Back in Baltimore after the third annual John Waters Camp, where fans live and dress like his characters over a long weekend, the transgressive filmmaker was still processing his new status of respectability. "A lot of people said, ‘My parents told me about your movies,’" he says. "When I was young, their parents called the police when they found them with my movies. So a lot has changed." His newest book, Mr. Know-It-All, tracks the Prince of Puke’s evolution into insider and offers advice—like harnessing one’s insanity and finding happiness through creative fulfillment—for misfits and weirdos plagued by crazy ideas.

"I’m being Norman Vincent Peale for the neurotics," he says, "although I actually don’t think my fans are neurotic. I think when society told them they were crazy, they learned how to triumph above that. Mr. Know-It-All is like all self-help books, but at the same time I might be telling you to go a very different way than you’ve been taught by your parents or what came before."

Waters, who wrote all of his dozen feature films, published his first book, Shock Value, in 1981. The memoir covered the making of classic midnight movies, like Pink Flamingos and Female Trouble, and chronicled his childhood in Baltimore, the "hairdo capital of the world," a line that anticipated his best-known work, Hairspray, which features a "hairbopper" played by Rikki Lake who championed body positivity before it was a thing. His next film, Cry-Baby, spoofed Elvis movies and their fans. While straight men from his generation like Bruce Springsteen cite Elvis as the inspiration to pick up a guitar, Waters writes that it was Elvis who made him realize he was gay. "Is there anything more rock ’n’ roll than whacking off the first time to Elvis Presley?"

Asked when he started writing, he says, "That’s what I really am, more than anything, a writer. That’s how I could discover forbidden worlds. Life magazine corrupted me because I read about beatniks and Tennessee Williams and drug addicts and homosexuals and everything." He also learned at an early age that his delight in grotesque material could be contagious—and dangerous. As a 12-year-old at summer camp he wrote a horror story called "Reunion." "I read it each night around the campfire," he says. "At the end, there was this hideous gore and people had nightmares. The parents called the camp and called my parents and complained, so right from the beginning it was trouble." Later, his first published work, "Inside an Unwed Mother’s Home," written under the pseudonym Jane Wiemo, proved to be an exercise in drag. "It was written for Fact magazine," he says, "but I made it up!"

Other books include Crackpot, a collection of journalism published in Rolling Stone, and Carsick, which is built around the stunt of hitchhiking across the country. Waters is no stranger to stunts—at screenings for Polyester, audience members received scratch-and-sniff Odorama cards with smells that corresponded to scenes from the film. In Mr. Know-It-All, he explains how the idea emerged from an unsympathetic critic’s warning to readers: "If you ever see Waters’s name on the marquee, walk on the other side of the street and hold your nose." His response? Fill up scratch-andsniff cards with smells of flatulence, gasoline, and skunk spray. Somehow, Waters knew that proving his critics right was always the best way to build an audience. He also needed a new business plan after the decline of midnight movie theaters. "People wanted to see [movies] at any time, at their house, with their friends, and smoke their pot that they didn’t have to hide from nosy ushers," he writes in Mr. Know-It-All. "Better yet, they could jerk off while watching—the real reason home videos became so big."

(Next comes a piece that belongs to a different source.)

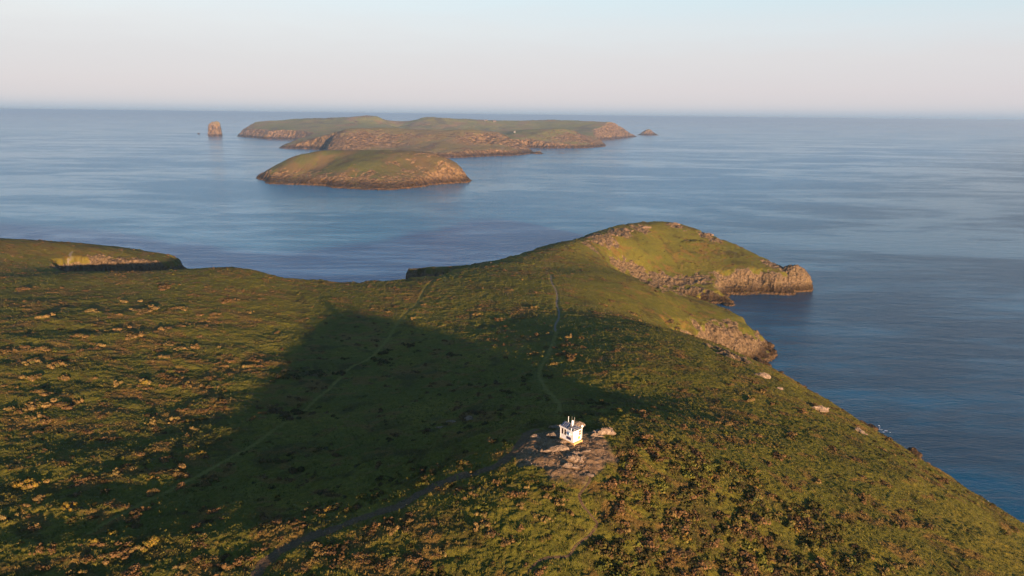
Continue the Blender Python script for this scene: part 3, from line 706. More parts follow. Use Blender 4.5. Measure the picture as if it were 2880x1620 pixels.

When I tell him that I was 13 the first time I saw a John Waters movie on VHS, he says, "God, that might’ve been illegal." Then I name the film—Serial Mom—and he claims it’s his best. In the book, he describes the original pitch: "Not the usual John Waters movie about crazy people in a crazy world, but a movie about a normal person in a realistic world doing the craziest thing of all as the audience cheers her on!" Kathleen Turner played the titular homicidal maniac straight, and a suburban rampage became punk rock catharsis, complete with a scene starring the band L7 scorching a Baltimore club as Camel Lips.

With right-wing provocateurs co-opting the absurd theatrics of the radical leftists who inspired him in the 1970s, Waters hasn’t given up the urge to provoke. In a chapter on the sex clubs of yesteryear, he pitches a business plan: a club for gay people to copulate with the opposite sex and create, he says, a "new sexual minority… Gay heterosexuality." The name of the club? Flip Flop.

"They flipped out when [I proposed this at the John Waters Camp]," he says. "But they laughed, that’s the whole thing. The main thing I’m trying to do is make you laugh. If I’m taking you into a world that makes you uncomfortable, people are okay if I’m the guide, because I’m not mean. I’m mean about the Catholic Church, but that’s not mean, that’s protection. That’s religious war."

It’s been 15 years since Waters released a film, though he’s not bitter toward Hollywood. "I have been paid to write many movies since A Dirty Shame," he says. "As I said in the book, I don’t really complain about anything, but I do believe that I’ve probably made my last movie. I think I’m just in the wrong business because my movies have shelf lives, like what you want with a book. It’s always in print and always there’s two copies in every bookstore, even 40 years later."